Henry Dagg and Evan Parker: album launch event
Album release show for
THEN THROUGH NOW
by Henry Dagg and Evan Parker
Support: Filter Feeder
****
THE ARTISTS:
Henry Dagg is a composer, improvisor, sound sculptor and builder of experimental musical instruments who formerly worked as a sound engineer for the BBC. His works include the Sharpsichord, a pin barrel harp commissioned for the English Folk Dance and Song Society, and a pair of steel sculptural musical gates for Rochester Independent College.
“What he’s doing is a very serious body of work. Henry’s not an ordinary commercial artist/musician; he seeks perfection, and he’ll get it at any cost.”
— Brian Pain, Rochester Independent College
Evan Parker improvises on the tenor and soprano saxophone, and has performed live and recorded extensively across the UK and internationally. He has pioneered or substantially expanded an array of extended techniques for the saxophone.
“The UK’s greatest exponent of free jazz.”
— Mike Hobart, Financial Times
*************
THE ALBUM:
“It’s an exhilarating soundscape, showcasing not only the wide range of Parker’s musical abilities, but also the quiet and focussed attention to sound and detail that Dagg brought to both the initial live proceedings and the studio work which followed … A remarkable report back from the world of new and improvised music, beautifully recorded, designed and packaged.”
— International Times, on THEN THROUGH NOW
Henry and Evan improvised together for the first time as part of the Free Range series in Canterbury, Kent, on December 2, 2021. For the performance, Evan played soprano saxophone, and Henry developed a new electronic instrument called the Stage Cage, to both process Evan’s live sound as well as generate its own sounds.

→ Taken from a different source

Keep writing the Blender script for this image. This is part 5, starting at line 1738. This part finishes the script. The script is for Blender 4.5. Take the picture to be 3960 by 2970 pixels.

The Stage Cage includes four valve test-oscillators, a pair of ring modulators, frequency shifter, chromatic zither, and a variable tape delay system (consisting of two quarter-inch tape machines, eight feet apart – the first machine records, and the tape runs past moveable playback heads to the second machine, allowing several replays). Henry’s main performance interface is a ‘dynamic router’: a five-key controller, which is the bridge between most of the components of the Stage Cage.
Towards the end of the performance, the tape machines were stopped, their reels reversed and set to play: the improvisation from then on was overlaid by a reverse reproduction of what Henry and Evan had already been performing, with the reverse recording itself also being subjected to various treatments.
The live recording was subsequently developed by Henry for this 56 minute album.
Henry and Evan will be improvising at this album release show.